Hi! Lesswrong first came to my attention when I read HPMOR. I took a 2-year course in Knowledge and Inquiry - which includes critical thinking and epistemology (also includes philosophy of science). I was a Christian but reading some articles on Lesswrong and reading counter-arguments to Christianity convinced me otherwise (trying to reduce confirmation bias and trying to falsify the belief of Christianity).

Pardon me for taking this opportunity to express one concern I've had for more than a year. I'm a college student and I am concerned that I am not smart enough expect a net gain in utility by aspiring to rationality (added in edit).

I don't do well in Math (about 60th percentile for multivariable calculus), but consistently do relatively well in Physics, Chemistry, Engineering and Programming modules. (consistently in top 8 percent of students in top university in Asia). I'm in a double degree in Chemical Engineering and Business and on track to receive at least Second Upper in both (First Class in one and Second Upper in the other seems to be the most likely outcome, though of course I am striving for First Class in both. I am usually too pessimistic when it comes to grades and honours).

Yet I find it difficult to multiply two 2-digit numbers in my head. I always forget what numbers I was trying to multiply and the progress of the multiplication so far. I tried Dual N-Back and had to work for half an hour to pass n=2. I can't remember numbers and always make tons of errors in my mathematics work (not switching signs for one or more terms when factoring out a negative number, for example, or just plain getting stuck).

I'm worried that my fluid intelligence just isn't enough. I'm also quite sad at the expectation that my fluid intelligence will decrease throughout my adulthood. I can't find any convincing evidence (maybe a study or something) that fluid intelligence cannot be fully described by mathematical ability (if effort exists). Should I aspire for rationality or am I too stupid?

Thanks!

Edit: I'm also in another predicament - I am no longer a Christian, but I still go to church every week. I treasure the friendship and companionship of my Christian friends. They are really nice and caring people. I cannot predict reliably what their reactions would be to me revealing the current status of my beliefs. I meet them only once a week in church and if I were to stop going to church, our friendship would most likely perish.

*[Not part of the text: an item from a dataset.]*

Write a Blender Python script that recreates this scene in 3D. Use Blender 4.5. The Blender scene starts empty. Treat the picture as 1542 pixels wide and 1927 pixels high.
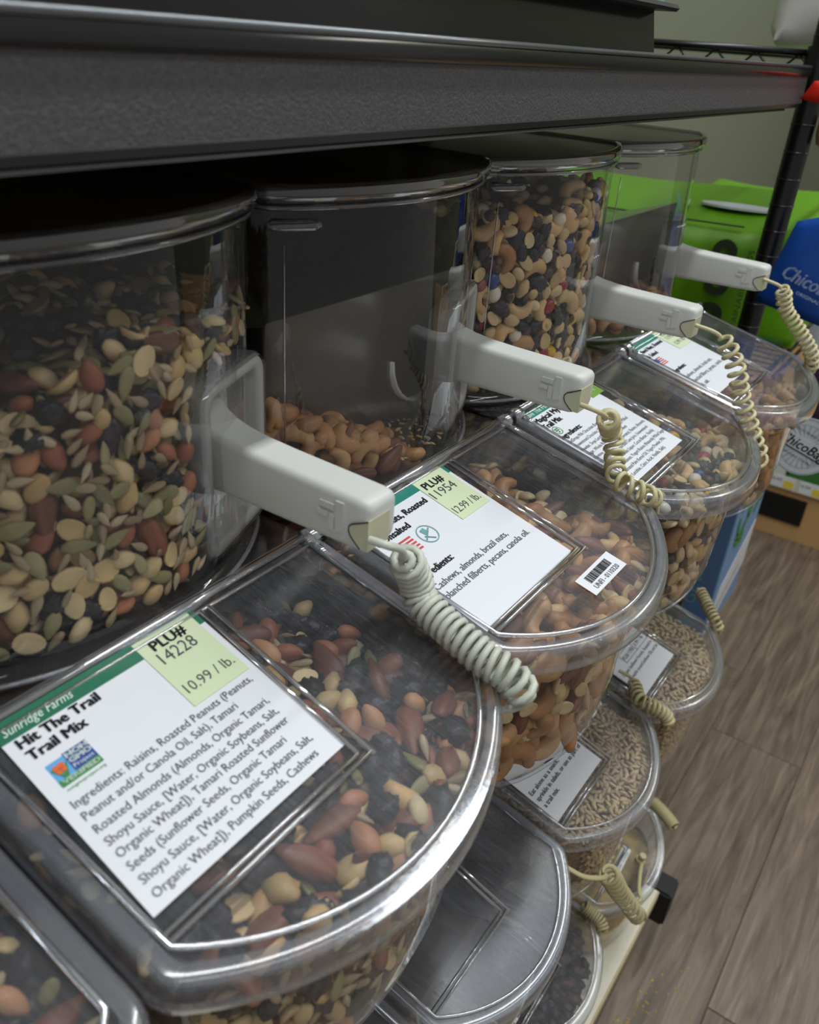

There are other benefits to going to church as well: Here, church is a marketplace for contacts and relationships. I believe going to church would help me in the future if I were to go into business.

However, my parents and all my relatives who are descended from my paternal and maternal grandparents are Christians, and most of my extended family beyond that are Christians. My parents are devoted Christians and it would break their hearts to find out that I am no longer a Christian. My relatives would judge me and proclaim me a failure. Most of our Asian community would do the same (Where I'm from, it is considered odd, or mad not to have a mainstream religious belief. We are categorized by religion as much as we are categorized by race). Even if I were to succeed financially, they would say that I am not someone to be trusted because I am somehow immoral for rejecting Christianity.

Would anyone care to offer my some advice?